Die Häme vom Kontinent ist Großbritannien in diesen Tagen sicher: Genüsslich wird das Vereinigte Königreich in Anbetracht seiner Regierungskrise mit einer Bananenrepublik verglichen. So haut auch der „Spiegel“ mit seinem neuesten Cover in diese Kerbe: Da wird der Big Ben zur Banane. Wir Deutschen haben doch immer gewusst, dass diese Brexit-Briten sich früher oder später in die Malaise reiten!

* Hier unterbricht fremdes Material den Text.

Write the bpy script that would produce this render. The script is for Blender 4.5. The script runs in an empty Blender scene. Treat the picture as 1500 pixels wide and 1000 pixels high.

Das Beste kommt aber jetzt erst: Nun haben sie tatsächlich einen früheren Hedgefonds-Manager und Ex-Banker als Premierminister, der außerdem einer der reichsten Briten ist. Das genügt manchen Kommentatoren in Netzwerken und Medien als Anlass zu Geraune, nun stelle wohl das Weltwirtschaftsforum den Premier in London.
Nur: Der neue Regierungschef Rishi Sunak hat eine beachtliche Karriere hingelegt, die wir in Deutschland so noch bei keinem Regierungschef gesehen haben. Als Sohn indischstämmiger Einwanderer hat er es mit Ehrgeiz und Fleiß nach oben geschafft – und ist früh wohlhabend geworden, bevor er in die Politik ging. Was im angelsächsischen Kulturraum eher für Anerkennung sorgt, steht bei uns Kontinentaleuropäern unter Generalverdacht. Jemand hat Geld? Pfui!
Sunak mag wie seine glücklose Vorgängerin Liz Truss Sympathien für Margret Thatcher gezeigt haben, die Ikone eines entfesselten Kapitalismus. Doch war er derjenige, der schon früh gewarnt hat, dass Truss‘ Politik der massiven, nicht gegenfinanzierten Steuersenkungen ein Irrweg sein würde. Eine Erkenntnis, die von vertieften Kenntnissen der Finanzmärkte herrühren dürfte. Und hat er während seiner Zeit als Finanzminister während der Coronakrise nicht gänzlich unideologisch gehandelt und ein der deutschen Kurzarbeit vergleichbares Programm auf den Weg gebracht?
Anders als vielen ideologisch verbohrten Brexit-Anhängern scheint dem neuen Premier das Augenmaß nicht abhandengekommen zu sein. Das pragmatische Abwägen von Risiken, das bei Hedgefonds-Managern zum Job gehört, dürfte ihm bei seiner neuen Aufgabe helfen.
Vielleicht wäre statt eines langjährigen Parteifunktionärs an der Spitze der Regierung so jemand doch auch mal was für Deutschland. Die Häme über Großbritannien ist bei uns denn auch gar nicht so angebracht – man denke nur an die Energiekrise, die ist schließlich in Teilen hausgemacht. Da gerät man fast in Versuchung zu sagen: Einen Hedgefonds-Manager als Regierungschef? Nehmen wir!